Met die laatste redenering neemt de HR afstand van de opvatting van de wetgever, terwijl hij die eerder juist respecteerde. Overigens is de redenering ook daarom discutabel omdat de HR aan het Hof zijn eigen interpretatie toeschrijft en de logica in de redenering ontbreekt. Het doel lijkt hier het middel te heiligen.
Het slachtoffer die slechts een beetje getuige is, hoeft niet te worden beëdigd en kan dus straffeloos liegen.

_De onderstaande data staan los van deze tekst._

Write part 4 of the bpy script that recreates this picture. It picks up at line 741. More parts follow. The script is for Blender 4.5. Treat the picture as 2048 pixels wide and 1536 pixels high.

Wetsgeschiedenis is niet heilig
De redenering van de HR stoelt op de gedachte dat de opvatting van de wetgever leidend is. Een uitvloeisel van de Trias Politica. Maar het is tijd om afscheid te maken van beginselen en uitgangspunten die niet meer van deze tijd zijn. Een daarvan is de Trias Politica. De politiek bemoeit zich, als het uitkomt, met de rechtspraak. Beter gezegd: met zaken die onder de rechter zijn. En als het niet uitkomt, heet het dat de politiek zich daarmee juist niet hoort te bemoeien. En ook de rechtspraak politiseert en wel in toenemende mate. Denk alleen maar aan de uitspraak overde verantwoordelijkheid van de Nederlandse Staat voor de “deportatie” (lees: moord) op 300 moslims in Srbrenica.

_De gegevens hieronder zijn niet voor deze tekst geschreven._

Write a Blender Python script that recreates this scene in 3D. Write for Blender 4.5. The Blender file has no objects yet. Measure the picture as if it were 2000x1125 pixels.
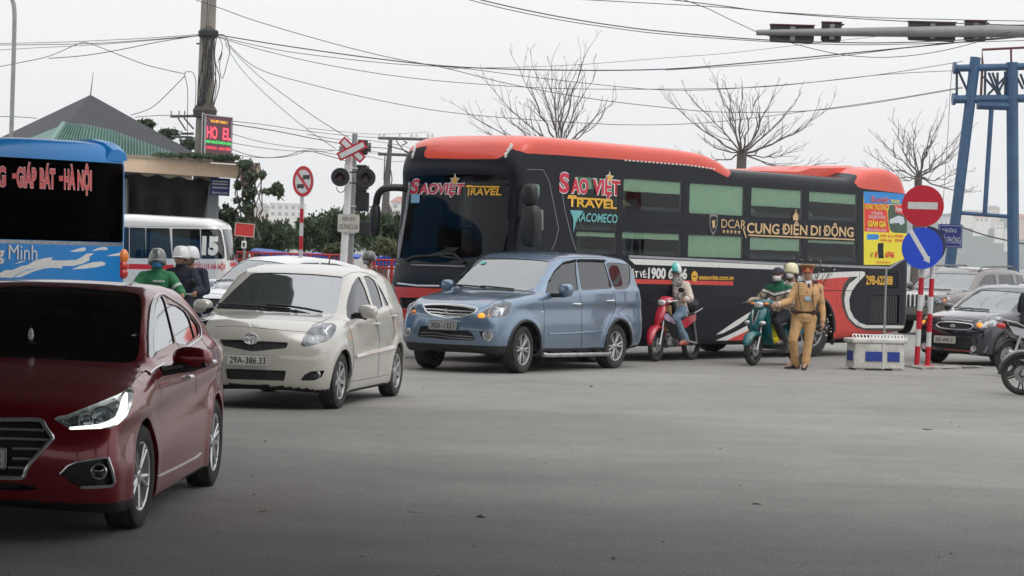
import bpy,bmesh,math,random
import numpy as np
from mathutils import Vector,Matrix
from mathutils.bvhtree import BVHTree
V=Vector
R=math.radians
rng=random.Random(7)
sc=bpy.context.scene
COL=sc.collection
# camera
FPX,PITCH,ROLL,CAMH=4600.0,R(-0.8316),R(1.657),1.7066
_f=V((0,math.cos(PITCH),math.sin(PITCH)))
_u=V((0,-math.sin(PITCH),math.cos(PITCH)))
_r=V((1,0,0))
CR=_r*math.cos(ROLL)+_u*math.sin(ROLL)
CU=_u*math.cos(ROLL)-_r*math.sin(ROLL)
CP=V((0,0,CAMH))
cam=bpy.data.objects.new('camera',bpy.data.cameras.new('camera'))
COL.objects.link(cam)
cam.matrix_world=Matrix(((CR.x,CU.x,-_f.x,0),(CR.y,CU.y,-_f.y,0),(CR.z,CU.z,-_f.z,CAMH),(0,0,0,1)))
cam.data.sensor_width=36
cam.data.lens=FPX/2000*36
cam.data.clip_start=0.1
cam.data.clip_end=6000
sc.camera=cam
# sky, sun, exposure
world=bpy.data.worlds.new('World')
sc.world=world
world.use_nodes=True
wn,wl=world.node_tree.nodes,world.node_tree.links
wn.clear()
SUN_EL,SUN_AZ=R(56),R(128)
sky=wn.new('ShaderNodeTexSky')
sky.sky_type='NISHITA'
sky.sun_disc=False
sky.sun_elevation=SUN_EL
sky.sun_rotation=SUN_AZ
sky.air_density,sky.dust_density,sky.ozone_density=1.0,4.0,1.0
hs=wn.new('ShaderNodeHueSaturation')
hs.inputs['Saturation'].default_value=0.10
mx=wn.new('ShaderNodeMixRGB')
mx.inputs[0].default_value=0.78
mx.inputs[2].default_value=(8.75,8.8,8.95,1)
bg=wn.new('ShaderNodeBackground')
bg.inputs['Strength'].default_value=0.10
wo=wn.new('ShaderNodeOutputWorld')
wl.new(sky.outputs[0],hs.inputs['Color'])
wl.new(hs.outputs[0],mx.inputs[1])
tcw=wn.new('ShaderNodeTexCoord')
spw=wn.new('ShaderNodeSeparateXYZ')
wl.new(tcw.outputs['Generated'],spw.inputs[0])
mz=wn.new('ShaderNodeMapRange')
mz.inputs['To Min'].default_value,mz.inputs['To Max'].default_value=1.0,1.65
wl.new(spw.outputs[2],mz.inputs['Value'])
ml=wn.new('ShaderNodeMixRGB')
ml.blend_type='MULTIPLY'
ml.inputs[0].default_value=1
wl.new(mx.outputs[0],ml.inputs[1])
wl.new(mz.outputs[0],ml.inputs[2])
wl.new(ml.outputs[0],bg.inputs['Color'])
wl.new(bg.outputs[0],wo.inputs['Surface'])
sun=bpy.data.objects.new('sun',bpy.data.lights.new('sun','SUN'))
sun.data.energy=0.5
sun.data.angle=R(40)
sun.data.color=(1.0,0.97,0.93)
sun.rotation_euler=(R(90)-SUN_EL,0,-SUN_AZ+R(180))
_sd=V((math.sin(SUN_AZ)*math.cos(SUN_EL),math.cos(SUN_AZ)*math.cos(SUN_EL),math.sin(SUN_EL)))
sun.rotation_euler=(-_sd).to_track_quat('-Z','Y').to_euler()
COL.objects.link(sun)
vs=sc.view_settings
sc.display_settings.display_device='sRGB'
vs.view_transform='Standard'
vs.look='None'
vs.exposure=0.22
vs.gamma=1.0
vs.use_curve_mapping=False
sc.render.engine='CYCLES'
sc.cycles.max_bounces=8
sc.cycles.transparent_max_bounces=12
sc.cycles.volume_bounces=2
sc.cycles.use_denoising=True
sc.cycles.sample_clamp_indirect=6.0
sc.render.film_transparent=False
# reading the photograph's geometry
def ray(u,v):
 return _f+CR*((u-1000)/FPX)-CU*((v-562.5)/FPX)
def at(u,v,Y):
 d=ray(u,v)
 return CP+d*(Y/d.y)
def gnd(u,v):
 d=ray(u,v)
 return CP-d*(CAMH/d.z)
def pose(x,y,deg):
 return Matrix.Translation((x,y,0))@Matrix.Rotation(R(deg),4,'Z')
# materials
_mats={}
def mat(name,col=(.5,.5,.5),rough=.5,metal=0.,spec=.5,coat=0.,var=0.,vscale=6.,bump=0.,bscale=60.,emit=None,estr=1.,stretch=None):
 if name in _mats:
  return _mats[name]
 m=bpy.data.materials.new(name)
 m.use_nodes=True
 nt=m.node_tree
 N,L=nt.nodes,nt.links
 p=N['Principled BSDF']
 c4=(*col,1)
 p.inputs['Base Color'].default_value=c4
 p.inputs['Roughness'].default_value=rough
 p.inputs['Metallic'].default_value=metal
 p.inputs['Specular IOR Level'].default_value=spec
 p.inputs['Coat Weight'].default_value=coat
 p.inputs['Coat Roughness'].default_value=.04
 if var or bump:
  tc=N.new('ShaderNodeTexCoord')
  src=tc.outputs['Object']
  if stretch:
   mp=N.new('ShaderNodeMapping')
   mp.inputs['Scale'].default_value=stretch
   L.new(src,mp.inputs[0])
   src=mp.outputs[0]
 if var:
  n=N.new('ShaderNodeTexNoise')
  n.inputs['Scale'].default_value=vscale
  n.inputs['Detail'].default_value=6
  n.inputs['Roughness'].default_value=.65
  L.new(src,n.inputs['Vector'])
  cr=N.new('ShaderNodeValToRGB')
  cr.color_ramp.elements[0].position=.3
  cr.color_ramp.elements[1].position=.7
  cr.color_ramp.elements[0].color=(*[c*(1-var)for c in col],1)
  cr.color_ramp.elements[1].color=(*[min(1,c*(1+var*.6))for c in col],1)
  L.new(n.outputs['Fac'],cr.inputs[0])
  L.new(cr.outputs[0],p.inputs['Base Color'])
 if bump:
  n2=N.new('ShaderNodeTexNoise')
  n2.inputs['Scale'].default_value=bscale
  n2.inputs['Detail'].default_value=4
  L.new(src,n2.inputs['Vector'])
  b=N.new('ShaderNodeBump')
  b.inputs['Strength'].default_value=bump
  b.inputs['Distance'].default_value=.02
  L.new(n2.outputs['Fac'],b.inputs['Height'])
  L.new(b.outputs[0],p.inputs['Normal'])
 if emit:
  p.inputs['Emission Color'].default_value=(*emit,1)
  p.inputs['Emission Strength'].default_value=estr
 _mats[name]=m
 return m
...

In het strafrecht gebeurt het ook. Vaak gaat het dan om discussies over het materiële strafrecht (een voorbeeld is de strafbaarheid van euthanasie) en meestal betreft het dan een kwestie waarover de wetgever geen duidelijke mening heeft. Of een mening die al lang is achterhaald en is gefundeerd op bijv. een ander strafvorderlijk model (de herzieningszaak Lucia de B.). En soms is de mening van de wetgever wel duidelijk, maar wordt zij door de HR aan de kant geschoven (goede voorbeelden zijn te vinden in de oratie van Marc Groenhuijsen).

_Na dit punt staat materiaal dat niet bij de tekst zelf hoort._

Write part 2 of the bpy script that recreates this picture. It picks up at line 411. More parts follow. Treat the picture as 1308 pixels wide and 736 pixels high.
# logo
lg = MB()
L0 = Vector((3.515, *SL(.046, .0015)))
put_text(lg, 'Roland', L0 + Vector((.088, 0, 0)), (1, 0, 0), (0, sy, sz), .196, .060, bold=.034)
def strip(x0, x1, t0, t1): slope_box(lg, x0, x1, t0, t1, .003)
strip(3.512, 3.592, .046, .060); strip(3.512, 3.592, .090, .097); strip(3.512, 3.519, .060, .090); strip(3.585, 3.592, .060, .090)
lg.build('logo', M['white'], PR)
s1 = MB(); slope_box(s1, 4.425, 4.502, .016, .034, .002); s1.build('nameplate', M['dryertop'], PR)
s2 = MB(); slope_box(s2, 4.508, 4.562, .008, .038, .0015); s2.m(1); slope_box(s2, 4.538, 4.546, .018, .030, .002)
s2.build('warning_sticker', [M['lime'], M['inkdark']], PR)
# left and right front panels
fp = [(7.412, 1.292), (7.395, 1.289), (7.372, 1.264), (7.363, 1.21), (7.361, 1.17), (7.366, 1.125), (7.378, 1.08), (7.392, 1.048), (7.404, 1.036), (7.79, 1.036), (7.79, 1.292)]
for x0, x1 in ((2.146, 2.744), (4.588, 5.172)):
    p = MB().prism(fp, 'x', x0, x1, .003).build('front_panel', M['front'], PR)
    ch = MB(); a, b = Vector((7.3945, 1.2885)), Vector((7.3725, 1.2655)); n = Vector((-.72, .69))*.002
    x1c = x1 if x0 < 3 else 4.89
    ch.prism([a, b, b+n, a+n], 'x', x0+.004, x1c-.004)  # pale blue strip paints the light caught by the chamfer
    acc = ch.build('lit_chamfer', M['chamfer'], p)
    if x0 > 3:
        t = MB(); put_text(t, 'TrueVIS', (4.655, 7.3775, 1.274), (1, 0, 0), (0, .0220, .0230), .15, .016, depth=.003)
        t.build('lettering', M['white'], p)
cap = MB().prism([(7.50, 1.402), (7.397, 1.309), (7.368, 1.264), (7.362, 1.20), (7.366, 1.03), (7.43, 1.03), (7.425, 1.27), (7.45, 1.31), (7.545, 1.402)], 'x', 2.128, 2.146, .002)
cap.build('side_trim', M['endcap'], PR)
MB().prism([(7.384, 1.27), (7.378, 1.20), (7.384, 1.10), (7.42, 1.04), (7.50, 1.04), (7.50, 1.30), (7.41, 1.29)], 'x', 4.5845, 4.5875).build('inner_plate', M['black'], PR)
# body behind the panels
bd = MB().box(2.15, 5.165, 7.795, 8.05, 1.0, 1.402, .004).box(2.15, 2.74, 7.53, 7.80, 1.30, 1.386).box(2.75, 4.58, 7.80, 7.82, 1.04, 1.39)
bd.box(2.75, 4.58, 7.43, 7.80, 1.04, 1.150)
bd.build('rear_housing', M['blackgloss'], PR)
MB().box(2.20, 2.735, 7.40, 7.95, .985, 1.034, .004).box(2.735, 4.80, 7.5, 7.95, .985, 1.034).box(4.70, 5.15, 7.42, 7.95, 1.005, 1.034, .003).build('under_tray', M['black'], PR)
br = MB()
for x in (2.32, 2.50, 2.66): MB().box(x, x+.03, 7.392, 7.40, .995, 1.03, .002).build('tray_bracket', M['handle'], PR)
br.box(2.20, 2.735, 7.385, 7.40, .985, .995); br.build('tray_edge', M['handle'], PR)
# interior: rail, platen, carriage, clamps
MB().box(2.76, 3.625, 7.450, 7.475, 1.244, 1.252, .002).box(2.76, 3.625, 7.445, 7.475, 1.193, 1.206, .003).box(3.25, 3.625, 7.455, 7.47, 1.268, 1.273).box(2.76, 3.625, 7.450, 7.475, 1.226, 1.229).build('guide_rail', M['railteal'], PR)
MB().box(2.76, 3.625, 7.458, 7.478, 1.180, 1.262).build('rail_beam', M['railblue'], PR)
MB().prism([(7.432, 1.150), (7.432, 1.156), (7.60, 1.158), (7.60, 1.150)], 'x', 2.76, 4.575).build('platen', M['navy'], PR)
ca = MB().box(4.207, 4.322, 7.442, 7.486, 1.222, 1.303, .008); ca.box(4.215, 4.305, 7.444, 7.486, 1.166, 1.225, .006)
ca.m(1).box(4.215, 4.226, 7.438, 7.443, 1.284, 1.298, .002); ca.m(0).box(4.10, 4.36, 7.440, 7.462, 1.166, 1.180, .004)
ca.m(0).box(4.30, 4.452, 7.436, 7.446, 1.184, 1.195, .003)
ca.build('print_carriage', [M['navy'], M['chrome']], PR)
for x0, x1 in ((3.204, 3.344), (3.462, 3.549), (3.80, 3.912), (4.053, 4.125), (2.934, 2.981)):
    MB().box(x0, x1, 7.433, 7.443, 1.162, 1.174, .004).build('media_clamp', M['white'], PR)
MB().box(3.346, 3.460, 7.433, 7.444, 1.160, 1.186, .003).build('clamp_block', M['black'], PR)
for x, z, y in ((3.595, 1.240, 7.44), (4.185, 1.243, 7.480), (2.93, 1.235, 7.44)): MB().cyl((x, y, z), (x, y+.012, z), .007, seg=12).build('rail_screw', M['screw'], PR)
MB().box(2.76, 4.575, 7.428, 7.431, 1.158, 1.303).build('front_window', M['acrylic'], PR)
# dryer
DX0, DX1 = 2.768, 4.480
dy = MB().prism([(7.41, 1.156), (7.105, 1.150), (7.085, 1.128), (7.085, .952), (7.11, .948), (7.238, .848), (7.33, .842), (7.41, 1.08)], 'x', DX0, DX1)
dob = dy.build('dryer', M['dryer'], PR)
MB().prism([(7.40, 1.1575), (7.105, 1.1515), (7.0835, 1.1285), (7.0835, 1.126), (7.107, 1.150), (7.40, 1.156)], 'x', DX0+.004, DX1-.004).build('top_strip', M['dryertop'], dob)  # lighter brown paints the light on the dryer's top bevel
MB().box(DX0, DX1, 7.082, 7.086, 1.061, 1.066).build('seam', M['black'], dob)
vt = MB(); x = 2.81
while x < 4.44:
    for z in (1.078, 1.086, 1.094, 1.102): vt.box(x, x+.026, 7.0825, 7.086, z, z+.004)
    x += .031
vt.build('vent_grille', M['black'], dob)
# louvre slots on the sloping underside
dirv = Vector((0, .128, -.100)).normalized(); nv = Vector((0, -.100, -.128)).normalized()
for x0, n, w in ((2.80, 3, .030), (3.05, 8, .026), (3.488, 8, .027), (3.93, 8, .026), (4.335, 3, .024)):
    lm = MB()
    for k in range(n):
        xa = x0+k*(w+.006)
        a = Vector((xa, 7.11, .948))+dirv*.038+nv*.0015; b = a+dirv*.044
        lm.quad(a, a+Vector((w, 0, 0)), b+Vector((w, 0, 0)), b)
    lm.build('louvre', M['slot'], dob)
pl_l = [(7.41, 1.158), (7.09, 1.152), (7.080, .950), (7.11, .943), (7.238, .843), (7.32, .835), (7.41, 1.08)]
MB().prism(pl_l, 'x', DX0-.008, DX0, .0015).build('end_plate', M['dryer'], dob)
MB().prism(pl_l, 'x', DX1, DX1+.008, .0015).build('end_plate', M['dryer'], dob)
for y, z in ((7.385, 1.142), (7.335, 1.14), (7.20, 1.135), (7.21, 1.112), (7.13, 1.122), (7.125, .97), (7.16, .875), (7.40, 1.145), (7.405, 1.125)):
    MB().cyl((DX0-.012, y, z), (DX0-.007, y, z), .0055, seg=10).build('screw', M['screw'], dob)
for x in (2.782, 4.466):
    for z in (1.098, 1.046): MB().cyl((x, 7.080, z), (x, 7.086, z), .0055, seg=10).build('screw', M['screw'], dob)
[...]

Persoonlijk geef ik weinig voor de mening van de wetgever. Leden van de TK hebben vaak te weinig kennis van zaken en de opvattingen lopen vaak uiteen en zijn doorgaans multi-interpretabel. Als er al een eenduidige opvatting van de wetgever is, vind ik dat de rechter de vrijheid heeft om bij evidente misvattingen die opvatting in de wind te slaan, zeker als de verdachte daarvan niet het slachtoffer is en expansie van strafbaarheid niet aan de orde is. Deze zaak is daarvan een voorbeeld.
Conclusie
In deze zaak had de HR de eis moeten stellen dat het slachtoffer was beëdigd, zelfs als hij een verklaring aflegt over de gevolgen van het strafbare feit. Gesteld kan zelfs worden dat die eis wezenlijk in overeenstemming is met de strekking van de wet die het spreekrecht regelt en strookt met het systeem van ons Wetboek van Strafvordering. Een ieder die op de zitting verklaringen aflegt die “mogelijk” betrekking hebben op de beantwoording van de vragen van de artikelen 348 en 350 Sv hoort te worden beëdigd. De voor de hand liggende uitzonderingen (verdachte etc.) daargelaten.